WASHINGTON (Apr. 25, 2025) — The National Association for Fixed Annuities (NAFA), the Insured Retirement Institute (IRI), and Finseca are working with various state and federal regulators to bring clarity to the financial services and insurance industry for dual-licensed advisers who must operate under and comply with multiple regulatory regimes in serving their respective clients. We are concerned about regulatory overreach, and specifically regulation by enforcement, a real-world problem that creates ambiguity and uncertainty for our respective association members and ultimately harms American consumers. In light of this concern, the groups issued the followed joint statement:

“We have been closely following the Securities and Exchange Commission (SEC) v. Cutter Financial Group LLC (CFG) and Jeffrey Cutter case in the United States District Court for the District of Massachusetts, in which a jury verdict was reached yesterday. While jury verdicts do not carry binding precedential value, the outcome may still influence SEC enforcement strategy and examination practices. This raises concerns for dual-licensed professionals (i.e., securities and insurance) and firms, potentially increasing regulatory and legal exposure to non-securities transactions. The SEC and state insurance regulators each have important and complementary responsibilities in overseeing financial and insurance products. A balanced approach that respects the distinct authorities of both regulatory systems is essential to ensuring effective oversight, minimizing regulatory overlap, and protecting consumers through clear, coordinated, and appropriately tailored supervision.”

NAFA has led efforts to encourage near-uniform adoption of the NAIC’s Model #275 best interest standard across all 50 states to strengthen consumer protection while preserving access to the products and professional services Americans need to retire more securely.

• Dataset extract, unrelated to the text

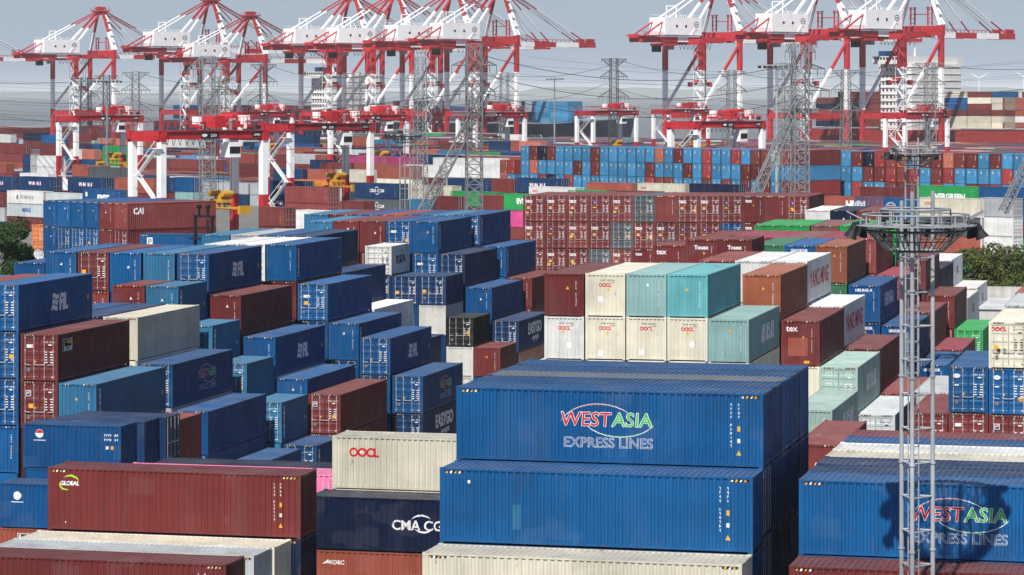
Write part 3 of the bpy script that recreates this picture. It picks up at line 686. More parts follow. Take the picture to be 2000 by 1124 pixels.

We believe that the robust state-based regulation of fixed indexed annuities is sufficient and are concerned about the ramifications of this decision on advisers who offer both securities and insurance as part of a holistic service model.

We are working with outside legal counsel, as well as our joint trades, to determine the full impact of this decision on the industry. Specifically, we are aiming to clarify what a duel-licensed individual must disclose about compensation at the point of sale and the capacity in which he or she is operating when making a sale or recommendation, and if any additional best practices recommendations are warranted based on those findings.

Next steps in the litigation will be post-trial motions and briefing, as well as the judge’s orders regarding possible penalties. Defendants’ Motion for Judgment as a Matter of Law is due May 21, 2025.